15.4.04

Cowboyz

I'm from Lubbock Texas. I was raised around a special brand of urban cowboy. You could always spot the "cowboys" by the ubiquitous accoutrement such as boots, buckles, tight wranglers, colorful brush popper shirts, and 10 gallon Stetson hats. These folks were usually varying levels of good old boy to straight redneck. There was a huge vogue in the 80's whereby if you were a member of this strata of society and you drove a pickup truck it was necessary to drive with your truck's tailgate in the down position. The thinking was "I git much better gas mileage with it down like that, less wind drag you know." 'Course that doesn't really work as any engineer will tell you by lowering your tailgate you actually ruin the aerodynamics of your truck. That's a different story, let me get back to the point. I always tried to distance myself from any of that shit-kicker bullshit. To me the whole scene smacked of conservatism, ignorance, and as a result institutionalized racism. If not those things it at least reeked of tribalism. Not to mention the fact that most of these folks were kinda city folks and their cowboy garb was wholly symbolic. And the music they listened to didn't appeal to me in the least. Hot Country, bleech. All this added up to a feeling of being a little embarrassed by my heritage. 'Course my ancestors were real cowboys not urban shit kickers.
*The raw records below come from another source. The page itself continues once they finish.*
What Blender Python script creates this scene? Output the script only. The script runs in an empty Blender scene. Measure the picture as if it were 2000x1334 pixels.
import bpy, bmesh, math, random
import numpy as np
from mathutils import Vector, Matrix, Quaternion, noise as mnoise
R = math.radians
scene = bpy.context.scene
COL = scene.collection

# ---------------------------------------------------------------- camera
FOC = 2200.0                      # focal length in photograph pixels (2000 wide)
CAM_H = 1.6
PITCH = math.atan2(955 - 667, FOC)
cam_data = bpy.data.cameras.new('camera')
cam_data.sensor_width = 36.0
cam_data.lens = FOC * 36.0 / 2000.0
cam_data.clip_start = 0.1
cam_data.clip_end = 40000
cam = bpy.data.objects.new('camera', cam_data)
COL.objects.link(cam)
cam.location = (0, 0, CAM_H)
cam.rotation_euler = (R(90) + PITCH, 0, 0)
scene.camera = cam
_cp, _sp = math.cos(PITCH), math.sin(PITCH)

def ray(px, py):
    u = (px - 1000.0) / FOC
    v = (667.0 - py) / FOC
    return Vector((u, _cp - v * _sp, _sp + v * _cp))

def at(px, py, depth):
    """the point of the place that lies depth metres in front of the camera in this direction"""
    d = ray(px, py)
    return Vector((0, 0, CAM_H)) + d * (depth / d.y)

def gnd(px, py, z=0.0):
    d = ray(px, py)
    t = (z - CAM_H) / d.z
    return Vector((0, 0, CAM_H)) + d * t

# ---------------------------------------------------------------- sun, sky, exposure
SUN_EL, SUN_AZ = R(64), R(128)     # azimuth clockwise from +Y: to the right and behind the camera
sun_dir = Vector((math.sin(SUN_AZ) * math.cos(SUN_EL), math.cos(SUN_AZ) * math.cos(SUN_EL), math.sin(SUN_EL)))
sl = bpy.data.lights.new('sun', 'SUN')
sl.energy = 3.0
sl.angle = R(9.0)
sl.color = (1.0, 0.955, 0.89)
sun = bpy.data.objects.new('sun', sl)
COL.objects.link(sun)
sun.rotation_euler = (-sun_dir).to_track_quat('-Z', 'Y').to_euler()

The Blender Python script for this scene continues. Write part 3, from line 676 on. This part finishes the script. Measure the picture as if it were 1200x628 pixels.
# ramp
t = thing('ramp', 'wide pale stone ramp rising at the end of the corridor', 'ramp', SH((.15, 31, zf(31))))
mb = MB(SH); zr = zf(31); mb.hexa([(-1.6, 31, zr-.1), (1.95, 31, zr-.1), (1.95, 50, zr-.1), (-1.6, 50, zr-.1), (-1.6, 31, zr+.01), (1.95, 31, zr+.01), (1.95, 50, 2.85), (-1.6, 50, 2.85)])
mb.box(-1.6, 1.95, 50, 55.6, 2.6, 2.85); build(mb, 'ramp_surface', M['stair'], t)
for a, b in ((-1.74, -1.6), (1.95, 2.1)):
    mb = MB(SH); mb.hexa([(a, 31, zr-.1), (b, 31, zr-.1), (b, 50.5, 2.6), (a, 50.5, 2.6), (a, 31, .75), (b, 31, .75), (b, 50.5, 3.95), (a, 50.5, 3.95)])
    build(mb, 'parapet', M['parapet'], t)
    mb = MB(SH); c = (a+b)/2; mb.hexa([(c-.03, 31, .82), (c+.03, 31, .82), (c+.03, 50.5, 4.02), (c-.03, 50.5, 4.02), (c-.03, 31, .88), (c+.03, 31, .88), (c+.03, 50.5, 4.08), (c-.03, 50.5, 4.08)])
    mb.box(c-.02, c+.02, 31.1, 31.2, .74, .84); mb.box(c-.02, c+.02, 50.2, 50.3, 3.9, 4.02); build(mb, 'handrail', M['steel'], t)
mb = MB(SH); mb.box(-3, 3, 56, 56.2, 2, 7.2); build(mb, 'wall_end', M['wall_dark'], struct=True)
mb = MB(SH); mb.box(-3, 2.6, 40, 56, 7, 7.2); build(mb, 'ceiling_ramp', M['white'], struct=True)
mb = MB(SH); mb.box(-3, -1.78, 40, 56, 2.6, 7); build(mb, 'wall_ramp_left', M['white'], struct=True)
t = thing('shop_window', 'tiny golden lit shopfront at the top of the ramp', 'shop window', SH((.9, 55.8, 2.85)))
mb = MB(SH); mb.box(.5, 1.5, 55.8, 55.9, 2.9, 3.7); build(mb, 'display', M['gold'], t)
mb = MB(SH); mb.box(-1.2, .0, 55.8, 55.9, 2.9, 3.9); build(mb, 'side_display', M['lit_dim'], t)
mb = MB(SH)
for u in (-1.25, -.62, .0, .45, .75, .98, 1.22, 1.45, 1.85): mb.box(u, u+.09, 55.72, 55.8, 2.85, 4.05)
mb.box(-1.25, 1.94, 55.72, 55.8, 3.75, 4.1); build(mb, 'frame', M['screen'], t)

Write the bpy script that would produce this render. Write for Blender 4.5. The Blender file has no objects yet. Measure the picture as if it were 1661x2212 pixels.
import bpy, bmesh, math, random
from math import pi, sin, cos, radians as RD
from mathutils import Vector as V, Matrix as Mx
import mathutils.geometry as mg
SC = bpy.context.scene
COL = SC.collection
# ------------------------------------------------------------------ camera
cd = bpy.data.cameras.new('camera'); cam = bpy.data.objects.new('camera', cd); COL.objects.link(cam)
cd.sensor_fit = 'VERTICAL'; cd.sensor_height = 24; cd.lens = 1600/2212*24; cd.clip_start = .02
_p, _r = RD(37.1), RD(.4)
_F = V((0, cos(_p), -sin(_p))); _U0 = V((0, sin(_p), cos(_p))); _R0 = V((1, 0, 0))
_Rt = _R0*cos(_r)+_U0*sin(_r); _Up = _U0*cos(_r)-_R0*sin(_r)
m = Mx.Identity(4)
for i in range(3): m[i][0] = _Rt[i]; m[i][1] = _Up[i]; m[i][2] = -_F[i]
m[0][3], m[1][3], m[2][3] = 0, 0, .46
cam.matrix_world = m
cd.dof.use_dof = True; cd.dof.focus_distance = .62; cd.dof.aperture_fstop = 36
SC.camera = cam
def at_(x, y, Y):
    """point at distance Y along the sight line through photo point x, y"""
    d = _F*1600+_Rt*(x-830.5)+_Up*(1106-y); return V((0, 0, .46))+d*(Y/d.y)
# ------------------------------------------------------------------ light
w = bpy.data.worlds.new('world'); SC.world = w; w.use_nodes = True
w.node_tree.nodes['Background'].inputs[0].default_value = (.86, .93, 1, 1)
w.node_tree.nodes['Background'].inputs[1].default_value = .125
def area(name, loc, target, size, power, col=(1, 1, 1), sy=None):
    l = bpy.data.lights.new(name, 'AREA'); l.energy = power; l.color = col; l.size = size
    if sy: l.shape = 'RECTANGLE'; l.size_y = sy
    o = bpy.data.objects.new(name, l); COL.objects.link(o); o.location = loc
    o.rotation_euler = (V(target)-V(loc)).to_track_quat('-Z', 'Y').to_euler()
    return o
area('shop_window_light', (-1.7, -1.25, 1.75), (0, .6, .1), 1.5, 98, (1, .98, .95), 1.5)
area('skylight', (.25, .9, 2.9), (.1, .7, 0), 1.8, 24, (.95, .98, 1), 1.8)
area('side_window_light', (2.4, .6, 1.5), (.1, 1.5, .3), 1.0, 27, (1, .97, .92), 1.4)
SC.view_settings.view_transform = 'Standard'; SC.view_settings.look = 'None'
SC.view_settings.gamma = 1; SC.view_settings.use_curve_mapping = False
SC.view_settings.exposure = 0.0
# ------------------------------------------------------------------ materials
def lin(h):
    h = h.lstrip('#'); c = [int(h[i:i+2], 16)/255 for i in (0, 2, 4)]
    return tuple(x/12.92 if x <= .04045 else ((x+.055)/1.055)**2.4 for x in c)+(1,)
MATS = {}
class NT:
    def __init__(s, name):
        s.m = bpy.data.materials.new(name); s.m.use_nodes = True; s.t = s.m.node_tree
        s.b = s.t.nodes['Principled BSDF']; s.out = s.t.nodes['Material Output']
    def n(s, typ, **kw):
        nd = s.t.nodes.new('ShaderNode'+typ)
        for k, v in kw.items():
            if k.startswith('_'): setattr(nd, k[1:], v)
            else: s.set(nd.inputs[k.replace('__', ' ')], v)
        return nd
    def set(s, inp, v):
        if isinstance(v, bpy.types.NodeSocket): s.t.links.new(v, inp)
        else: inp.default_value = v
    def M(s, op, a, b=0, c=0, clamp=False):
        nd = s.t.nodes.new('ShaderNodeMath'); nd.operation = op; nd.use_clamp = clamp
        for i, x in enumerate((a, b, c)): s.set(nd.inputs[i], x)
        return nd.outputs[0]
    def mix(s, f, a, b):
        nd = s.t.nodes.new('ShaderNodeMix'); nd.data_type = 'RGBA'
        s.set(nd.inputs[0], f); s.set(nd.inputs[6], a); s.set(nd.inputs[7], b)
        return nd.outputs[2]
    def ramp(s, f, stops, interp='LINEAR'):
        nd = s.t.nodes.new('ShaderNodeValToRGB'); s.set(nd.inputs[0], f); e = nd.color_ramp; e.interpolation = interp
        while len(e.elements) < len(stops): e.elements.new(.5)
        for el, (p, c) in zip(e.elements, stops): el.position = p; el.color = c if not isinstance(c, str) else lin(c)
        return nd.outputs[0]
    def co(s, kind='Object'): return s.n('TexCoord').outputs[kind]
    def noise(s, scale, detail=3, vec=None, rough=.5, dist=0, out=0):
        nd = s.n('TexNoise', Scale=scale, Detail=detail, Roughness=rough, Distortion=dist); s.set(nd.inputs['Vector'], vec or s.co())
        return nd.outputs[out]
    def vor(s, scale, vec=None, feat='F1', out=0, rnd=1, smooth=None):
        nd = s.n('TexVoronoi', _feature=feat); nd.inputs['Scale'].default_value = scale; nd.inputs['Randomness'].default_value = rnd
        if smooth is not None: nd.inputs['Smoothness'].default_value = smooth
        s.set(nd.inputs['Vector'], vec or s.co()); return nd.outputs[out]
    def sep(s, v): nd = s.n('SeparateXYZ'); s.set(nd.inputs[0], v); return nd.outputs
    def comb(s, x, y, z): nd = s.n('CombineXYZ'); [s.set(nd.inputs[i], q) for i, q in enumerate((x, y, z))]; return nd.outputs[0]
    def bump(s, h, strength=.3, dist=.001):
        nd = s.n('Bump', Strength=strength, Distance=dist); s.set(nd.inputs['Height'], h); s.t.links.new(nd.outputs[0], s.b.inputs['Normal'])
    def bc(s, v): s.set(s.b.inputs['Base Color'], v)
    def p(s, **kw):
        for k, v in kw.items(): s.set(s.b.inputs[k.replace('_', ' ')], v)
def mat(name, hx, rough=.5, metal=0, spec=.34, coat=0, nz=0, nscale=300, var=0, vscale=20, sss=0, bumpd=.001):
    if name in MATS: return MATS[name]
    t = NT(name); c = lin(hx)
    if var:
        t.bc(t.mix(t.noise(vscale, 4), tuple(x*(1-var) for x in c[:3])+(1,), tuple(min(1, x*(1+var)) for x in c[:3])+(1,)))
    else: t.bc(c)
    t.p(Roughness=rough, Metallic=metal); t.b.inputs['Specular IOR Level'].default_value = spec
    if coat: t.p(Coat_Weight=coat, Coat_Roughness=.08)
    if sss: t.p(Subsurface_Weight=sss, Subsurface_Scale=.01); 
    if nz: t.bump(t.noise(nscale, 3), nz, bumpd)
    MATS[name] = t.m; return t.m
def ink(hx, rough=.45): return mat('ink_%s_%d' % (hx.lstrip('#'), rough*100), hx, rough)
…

Now let's flash forward to my 25th year on this earth. I had up until this point managed to identify with other, maybe slightly more enlightened, segments of the populace. I had never in fact owned a cowboy hat. I was living in San Francisco in the great state of California. Now whenever I would tell someone where I was from...well, let's just say that certain world events had recently rendered Texas one of the more unpopular places in the world in the year 2001. I wasn't really prepared for the force of anti-Texas sentiment that I encountered in Cali. I of all people understood this prejudice. It was the same sort of judgment that had always made me feel a little humiliated about being a Texan. At this stage in life I understood that Texas represented the biggest and the worst of all that's bad and wrong with America. However, in meeting someone it is generally best not to judge and especially not to pre judge based on the place on the planet where that person's peephole opened, in this case Lubbock Texas. That renders the person doing the judging a big ole hypocrite. But that's the kind of ugly stuff that makes the world go round.
Anywho, I decided that since folks in San Fran were gonna judge me anyway based on my regional roots that I might as well get me a cowboy hat so I could look the part. The better to shatter your preconceived notions and expectations with my dear. So... down in the heart of the Castro, that's right my narrow-minded brethren, Homo-Ville, I found me a cowboy hat that was a perfect secondhand fit. It was purchased by someone special to me, we'll call her Ms Mariposa, cause that's her name, and bestowed upon me as a gift. It was a beautiful suede model that was light tan in color and like I mentioned before fit me like one sequined glove. When I got used to it and the reaction it raised in people it helped me to finally feel liberated. For the first time I felt like I could embrace my own culture yet not act like the stereotypes within that culture. That hat made me feel free. Soon after that I got a couple of hand me down belt buckles from my Grandfather and way out there in Californey I became The Deputy. I became a parody of a small town law enforcement officer who gave up the law and was destined to make the rudest deep night dub tracks the sticks has ever 'erd. Now my selection COME NOW. I was also one high as hell, hippied out cowpoke.
I wish that I hadn't had to go so far to find myself. But I am glad that even though it was hard and confusing I was able to recognize the shabbier traits of my West Texas culture and stand my ground through my childhood and early adulthood. I am also glad that there came a time when I was no longer ashamed of my culture and had the resolve to show each new person that I met that all Texans ain't the same. I miss that hat. It died in the fire of '01. I guess I only had it for about 6 months. I learned a lot from that hat. One thing that I learned was that far a field from my home state the cowboy hat is as effective a costume as say a clown costume. People didn't treat me like a person when I was wearing that hat they treated my like a clown, uh I mean cowboy. I have tried to replace that first hat. I have a fine one now that's well worn but nothing can replace your first.
Gotta go now, I gotta fetch my horse from the hitching post and amble off down to the stock tank so Old Zulu can get a drank of water. Psyche.